** start Information provided **

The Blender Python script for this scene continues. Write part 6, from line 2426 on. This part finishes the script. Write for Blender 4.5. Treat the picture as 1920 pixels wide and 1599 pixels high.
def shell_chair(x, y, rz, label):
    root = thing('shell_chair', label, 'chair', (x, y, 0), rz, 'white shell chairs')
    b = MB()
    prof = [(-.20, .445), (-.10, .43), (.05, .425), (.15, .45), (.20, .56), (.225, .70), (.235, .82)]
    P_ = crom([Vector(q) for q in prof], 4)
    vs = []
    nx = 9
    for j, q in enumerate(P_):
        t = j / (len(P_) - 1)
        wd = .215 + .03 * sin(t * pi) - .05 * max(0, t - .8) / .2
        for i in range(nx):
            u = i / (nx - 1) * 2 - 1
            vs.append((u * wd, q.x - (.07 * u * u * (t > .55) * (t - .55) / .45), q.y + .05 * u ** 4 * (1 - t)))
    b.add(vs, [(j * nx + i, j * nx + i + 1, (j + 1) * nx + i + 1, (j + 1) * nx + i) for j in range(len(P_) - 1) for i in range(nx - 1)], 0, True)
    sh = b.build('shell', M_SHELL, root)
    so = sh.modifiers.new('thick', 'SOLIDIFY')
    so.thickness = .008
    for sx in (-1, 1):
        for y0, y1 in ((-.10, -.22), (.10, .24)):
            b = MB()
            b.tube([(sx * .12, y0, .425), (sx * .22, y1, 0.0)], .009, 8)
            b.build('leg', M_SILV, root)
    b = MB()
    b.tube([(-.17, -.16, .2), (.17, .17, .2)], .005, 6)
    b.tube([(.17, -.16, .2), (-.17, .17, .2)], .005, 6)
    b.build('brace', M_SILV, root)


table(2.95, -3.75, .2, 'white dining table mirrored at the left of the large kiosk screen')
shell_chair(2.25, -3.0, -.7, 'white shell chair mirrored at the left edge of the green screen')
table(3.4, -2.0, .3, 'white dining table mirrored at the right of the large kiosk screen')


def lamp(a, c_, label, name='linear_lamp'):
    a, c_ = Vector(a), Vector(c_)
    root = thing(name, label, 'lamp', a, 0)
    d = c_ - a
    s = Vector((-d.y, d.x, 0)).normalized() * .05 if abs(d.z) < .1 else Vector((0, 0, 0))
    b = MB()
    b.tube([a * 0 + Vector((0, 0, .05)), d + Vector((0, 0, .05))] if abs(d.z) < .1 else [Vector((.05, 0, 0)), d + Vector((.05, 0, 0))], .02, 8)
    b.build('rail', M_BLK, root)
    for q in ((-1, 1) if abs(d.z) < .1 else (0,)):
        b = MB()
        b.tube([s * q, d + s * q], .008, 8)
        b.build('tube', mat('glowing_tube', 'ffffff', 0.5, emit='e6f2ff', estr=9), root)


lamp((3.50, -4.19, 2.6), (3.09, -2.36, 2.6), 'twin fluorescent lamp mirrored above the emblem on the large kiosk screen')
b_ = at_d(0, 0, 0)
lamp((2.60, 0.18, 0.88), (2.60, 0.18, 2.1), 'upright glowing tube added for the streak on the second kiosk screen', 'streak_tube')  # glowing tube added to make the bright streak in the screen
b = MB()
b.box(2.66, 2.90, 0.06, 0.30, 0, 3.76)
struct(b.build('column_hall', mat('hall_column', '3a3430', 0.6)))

** end Information provided **

Stated goal:
Restate the whole of the material exactly.

Correct answer:
The Blender Python script for this scene continues. Write part 6, from line 2426 on. This part finishes the script. Write for Blender 4.5. Treat the picture as 1920 pixels wide and 1599 pixels high.
def shell_chair(x, y, rz, label):
    root = thing('shell_chair', label, 'chair', (x, y, 0), rz, 'white shell chairs')
    b = MB()
    prof = [(-.20, .445), (-.10, .43), (.05, .425), (.15, .45), (.20, .56), (.225, .70), (.235, .82)]
    P_ = crom([Vector(q) for q in prof], 4)
    vs = []
    nx = 9
    for j, q in enumerate(P_):
        t = j / (len(P_) - 1)
        wd = .215 + .03 * sin(t * pi) - .05 * max(0, t - .8) / .2
        for i in range(nx):
            u = i / (nx - 1) * 2 - 1
            vs.append((u * wd, q.x - (.07 * u * u * (t > .55) * (t - .55) / .45), q.y + .05 * u ** 4 * (1 - t)))
    b.add(vs, [(j * nx + i, j * nx + i + 1, (j + 1) * nx + i + 1, (j + 1) * nx + i) for j in range(len(P_) - 1) for i in range(nx - 1)], 0, True)
    sh = b.build('shell', M_SHELL, root)
    so = sh.modifiers.new('thick', 'SOLIDIFY')
    so.thickness = .008
    for sx in (-1, 1):
        for y0, y1 in ((-.10, -.22), (.10, .24)):
            b = MB()
            b.tube([(sx * .12, y0, .425), (sx * .22, y1, 0.0)], .009, 8)
            b.build('leg', M_SILV, root)
    b = MB()
    b.tube([(-.17, -.16, .2), (.17, .17, .2)], .005, 6)
    b.tube([(.17, -.16, .2), (-.17, .17, .2)], .005, 6)
    b.build('brace', M_SILV, root)


table(2.95, -3.75, .2, 'white dining table mirrored at the left of the large kiosk screen')
shell_chair(2.25, -3.0, -.7, 'white shell chair mirrored at the left edge of the green screen')
table(3.4, -2.0, .3, 'white dining table mirrored at the right of the large kiosk screen')


def lamp(a, c_, label, name='linear_lamp'):
    a, c_ = Vector(a), Vector(c_)
    root = thing(name, label, 'lamp', a, 0)
    d = c_ - a
    s = Vector((-d.y, d.x, 0)).normalized() * .05 if abs(d.z) < .1 else Vector((0, 0, 0))
    b = MB()
    b.tube([a * 0 + Vector((0, 0, .05)), d + Vector((0, 0, .05))] if abs(d.z) < .1 else [Vector((.05, 0, 0)), d + Vector((.05, 0, 0))], .02, 8)
    b.build('rail', M_BLK, root)
    for q in ((-1, 1) if abs(d.z) < .1 else (0,)):
        b = MB()
        b.tube([s * q, d + s * q], .008, 8)
        b.build('tube', mat('glowing_tube', 'ffffff', 0.5, emit='e6f2ff', estr=9), root)


lamp((3.50, -4.19, 2.6), (3.09, -2.36, 2.6), 'twin fluorescent lamp mirrored above the emblem on the large kiosk screen')
b_ = at_d(0, 0, 0)
lamp((2.60, 0.18, 0.88), (2.60, 0.18, 2.1), 'upright glowing tube added for the streak on the second kiosk screen', 'streak_tube')  # glowing tube added to make the bright streak in the screen
b = MB()
b.box(2.66, 2.90, 0.06, 0.30, 0, 3.76)
struct(b.build('column_hall', mat('hall_column', '3a3430', 0.6)))